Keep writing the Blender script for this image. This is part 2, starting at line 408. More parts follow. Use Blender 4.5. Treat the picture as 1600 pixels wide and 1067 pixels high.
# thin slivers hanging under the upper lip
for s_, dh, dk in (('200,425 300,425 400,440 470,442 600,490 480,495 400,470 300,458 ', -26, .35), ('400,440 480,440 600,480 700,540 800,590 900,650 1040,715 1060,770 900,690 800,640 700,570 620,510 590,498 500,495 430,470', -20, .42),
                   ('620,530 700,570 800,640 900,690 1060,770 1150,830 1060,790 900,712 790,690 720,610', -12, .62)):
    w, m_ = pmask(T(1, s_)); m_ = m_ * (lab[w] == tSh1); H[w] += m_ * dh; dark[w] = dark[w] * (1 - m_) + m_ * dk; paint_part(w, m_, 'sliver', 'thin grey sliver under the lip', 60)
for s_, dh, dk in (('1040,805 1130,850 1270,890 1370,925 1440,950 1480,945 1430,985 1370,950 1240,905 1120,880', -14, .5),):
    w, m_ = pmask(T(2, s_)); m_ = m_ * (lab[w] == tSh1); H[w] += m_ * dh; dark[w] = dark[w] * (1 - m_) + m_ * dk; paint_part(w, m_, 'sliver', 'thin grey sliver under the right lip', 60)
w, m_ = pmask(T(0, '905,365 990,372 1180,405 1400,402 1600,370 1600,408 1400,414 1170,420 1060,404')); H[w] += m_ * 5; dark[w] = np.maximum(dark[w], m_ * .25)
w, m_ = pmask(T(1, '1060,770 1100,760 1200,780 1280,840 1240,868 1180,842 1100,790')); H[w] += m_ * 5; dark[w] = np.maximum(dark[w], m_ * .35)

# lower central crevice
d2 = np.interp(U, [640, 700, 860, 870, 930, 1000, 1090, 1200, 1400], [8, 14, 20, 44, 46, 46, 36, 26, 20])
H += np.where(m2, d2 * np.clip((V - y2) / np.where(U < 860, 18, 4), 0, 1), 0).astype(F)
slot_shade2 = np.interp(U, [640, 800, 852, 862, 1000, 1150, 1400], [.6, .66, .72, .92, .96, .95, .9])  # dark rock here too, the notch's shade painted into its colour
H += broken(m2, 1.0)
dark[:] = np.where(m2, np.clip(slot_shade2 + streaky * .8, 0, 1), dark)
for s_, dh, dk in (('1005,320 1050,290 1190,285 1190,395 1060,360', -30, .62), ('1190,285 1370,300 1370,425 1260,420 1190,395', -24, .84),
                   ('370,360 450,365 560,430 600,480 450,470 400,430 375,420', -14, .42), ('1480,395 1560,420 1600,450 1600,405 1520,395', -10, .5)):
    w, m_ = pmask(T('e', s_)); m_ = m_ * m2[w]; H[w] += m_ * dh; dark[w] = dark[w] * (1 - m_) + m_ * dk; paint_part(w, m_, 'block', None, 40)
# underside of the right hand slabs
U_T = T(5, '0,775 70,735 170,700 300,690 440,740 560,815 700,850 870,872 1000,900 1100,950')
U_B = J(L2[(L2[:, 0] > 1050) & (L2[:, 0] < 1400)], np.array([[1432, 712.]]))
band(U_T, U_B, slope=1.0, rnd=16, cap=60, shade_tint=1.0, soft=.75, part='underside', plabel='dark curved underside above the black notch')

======

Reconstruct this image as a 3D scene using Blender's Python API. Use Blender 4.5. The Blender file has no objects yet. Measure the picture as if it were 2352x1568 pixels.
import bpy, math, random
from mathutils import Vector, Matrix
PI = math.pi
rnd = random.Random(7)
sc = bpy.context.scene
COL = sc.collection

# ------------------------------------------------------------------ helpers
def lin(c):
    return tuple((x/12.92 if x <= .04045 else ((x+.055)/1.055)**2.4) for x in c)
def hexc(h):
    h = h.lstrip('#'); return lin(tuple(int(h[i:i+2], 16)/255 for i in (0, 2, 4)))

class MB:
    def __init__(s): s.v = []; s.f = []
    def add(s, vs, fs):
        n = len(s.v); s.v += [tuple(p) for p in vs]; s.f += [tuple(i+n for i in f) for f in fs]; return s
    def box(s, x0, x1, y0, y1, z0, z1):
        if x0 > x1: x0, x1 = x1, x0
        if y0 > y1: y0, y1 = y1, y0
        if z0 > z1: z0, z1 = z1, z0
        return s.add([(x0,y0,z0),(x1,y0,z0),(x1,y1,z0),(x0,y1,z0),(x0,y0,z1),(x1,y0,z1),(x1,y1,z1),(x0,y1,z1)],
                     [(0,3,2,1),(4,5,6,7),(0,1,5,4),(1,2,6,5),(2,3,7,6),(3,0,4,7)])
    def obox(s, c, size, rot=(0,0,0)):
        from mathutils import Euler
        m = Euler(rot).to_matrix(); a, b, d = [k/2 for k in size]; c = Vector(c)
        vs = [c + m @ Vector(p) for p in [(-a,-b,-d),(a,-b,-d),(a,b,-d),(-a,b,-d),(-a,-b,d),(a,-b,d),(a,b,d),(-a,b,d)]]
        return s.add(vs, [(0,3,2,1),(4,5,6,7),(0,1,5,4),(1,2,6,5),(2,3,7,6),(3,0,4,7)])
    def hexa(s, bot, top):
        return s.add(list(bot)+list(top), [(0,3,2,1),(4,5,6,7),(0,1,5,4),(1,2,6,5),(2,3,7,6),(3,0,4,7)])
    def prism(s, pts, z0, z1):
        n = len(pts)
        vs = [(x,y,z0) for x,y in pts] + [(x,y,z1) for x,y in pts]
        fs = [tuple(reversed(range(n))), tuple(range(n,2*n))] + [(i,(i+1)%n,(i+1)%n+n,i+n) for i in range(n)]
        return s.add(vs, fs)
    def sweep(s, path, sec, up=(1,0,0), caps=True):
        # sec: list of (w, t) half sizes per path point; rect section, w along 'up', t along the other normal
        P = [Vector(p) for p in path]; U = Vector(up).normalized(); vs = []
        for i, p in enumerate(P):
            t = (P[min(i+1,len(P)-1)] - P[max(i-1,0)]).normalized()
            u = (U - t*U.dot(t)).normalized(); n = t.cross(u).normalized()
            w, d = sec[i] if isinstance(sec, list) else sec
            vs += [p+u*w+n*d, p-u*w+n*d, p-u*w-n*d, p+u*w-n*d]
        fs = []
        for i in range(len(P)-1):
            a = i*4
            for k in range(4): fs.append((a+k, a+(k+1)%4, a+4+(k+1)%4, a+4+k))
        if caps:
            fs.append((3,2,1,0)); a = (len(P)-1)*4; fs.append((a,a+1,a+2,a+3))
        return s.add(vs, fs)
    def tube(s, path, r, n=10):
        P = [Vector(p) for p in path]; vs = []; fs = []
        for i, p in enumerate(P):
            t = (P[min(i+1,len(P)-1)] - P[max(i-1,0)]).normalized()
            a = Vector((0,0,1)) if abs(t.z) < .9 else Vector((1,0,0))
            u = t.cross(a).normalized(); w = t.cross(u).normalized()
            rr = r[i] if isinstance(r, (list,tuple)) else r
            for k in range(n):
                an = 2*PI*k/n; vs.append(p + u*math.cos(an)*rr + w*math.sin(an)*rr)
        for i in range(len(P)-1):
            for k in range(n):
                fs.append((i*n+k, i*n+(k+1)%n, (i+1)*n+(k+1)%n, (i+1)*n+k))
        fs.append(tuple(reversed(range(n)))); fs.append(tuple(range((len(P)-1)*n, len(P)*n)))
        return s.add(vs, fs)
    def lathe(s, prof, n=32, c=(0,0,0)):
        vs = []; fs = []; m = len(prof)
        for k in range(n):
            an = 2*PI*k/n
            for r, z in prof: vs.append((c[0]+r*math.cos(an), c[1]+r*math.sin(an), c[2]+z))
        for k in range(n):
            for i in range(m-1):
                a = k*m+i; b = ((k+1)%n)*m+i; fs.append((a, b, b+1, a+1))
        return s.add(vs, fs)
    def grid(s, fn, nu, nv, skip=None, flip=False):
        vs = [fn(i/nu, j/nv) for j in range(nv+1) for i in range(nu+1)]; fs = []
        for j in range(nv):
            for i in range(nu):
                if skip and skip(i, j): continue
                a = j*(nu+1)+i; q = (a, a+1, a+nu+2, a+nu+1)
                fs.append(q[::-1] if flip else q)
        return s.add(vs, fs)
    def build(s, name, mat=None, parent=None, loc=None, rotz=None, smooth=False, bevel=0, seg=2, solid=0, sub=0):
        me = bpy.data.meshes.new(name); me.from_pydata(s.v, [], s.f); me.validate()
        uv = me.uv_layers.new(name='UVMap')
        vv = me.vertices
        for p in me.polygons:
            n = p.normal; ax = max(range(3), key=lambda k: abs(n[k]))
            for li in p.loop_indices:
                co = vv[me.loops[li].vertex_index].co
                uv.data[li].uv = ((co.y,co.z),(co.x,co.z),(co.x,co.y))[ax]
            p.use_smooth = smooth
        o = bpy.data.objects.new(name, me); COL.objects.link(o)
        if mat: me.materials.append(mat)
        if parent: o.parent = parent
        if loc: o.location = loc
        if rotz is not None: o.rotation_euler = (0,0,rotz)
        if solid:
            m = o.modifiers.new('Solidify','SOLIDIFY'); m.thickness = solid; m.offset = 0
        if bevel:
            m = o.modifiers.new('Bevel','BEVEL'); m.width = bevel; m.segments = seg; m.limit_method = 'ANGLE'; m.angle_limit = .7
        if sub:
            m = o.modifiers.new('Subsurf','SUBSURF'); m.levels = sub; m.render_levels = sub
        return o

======

_Prompt:_
Among the lines above, find the one with "[.6, .66, .72, .92, .96, .95, .9])" and the one with "the black notch')". Quote both and everything between them, exactly.

_Solution for this problem:_
slot_shade2 = np.interp(U, [640, 800, 852, 862, 1000, 1150, 1400], [.6, .66, .72, .92, .96, .95, .9])  # dark rock here too, the notch's shade painted into its colour
H += broken(m2, 1.0)
dark[:] = np.where(m2, np.clip(slot_shade2 + streaky * .8, 0, 1), dark)
for s_, dh, dk in (('1005,320 1050,290 1190,285 1190,395 1060,360', -30, .62), ('1190,285 1370,300 1370,425 1260,420 1190,395', -24, .84),
                   ('370,360 450,365 560,430 600,480 450,470 400,430 375,420', -14, .42), ('1480,395 1560,420 1600,450 1600,405 1520,395', -10, .5)):
    w, m_ = pmask(T('e', s_)); m_ = m_ * m2[w]; H[w] += m_ * dh; dark[w] = dark[w] * (1 - m_) + m_ * dk; paint_part(w, m_, 'block', None, 40)
# underside of the right hand slabs
U_T = T(5, '0,775 70,735 170,700 300,690 440,740 560,815 700,850 870,872 1000,900 1100,950')
U_B = J(L2[(L2[:, 0] > 1050) & (L2[:, 0] < 1400)], np.array([[1432, 712.]]))
band(U_T, U_B, slope=1.0, rnd=16, cap=60, shade_tint=1.0, soft=.75, part='underside', plabel='dark curved underside above the black notch')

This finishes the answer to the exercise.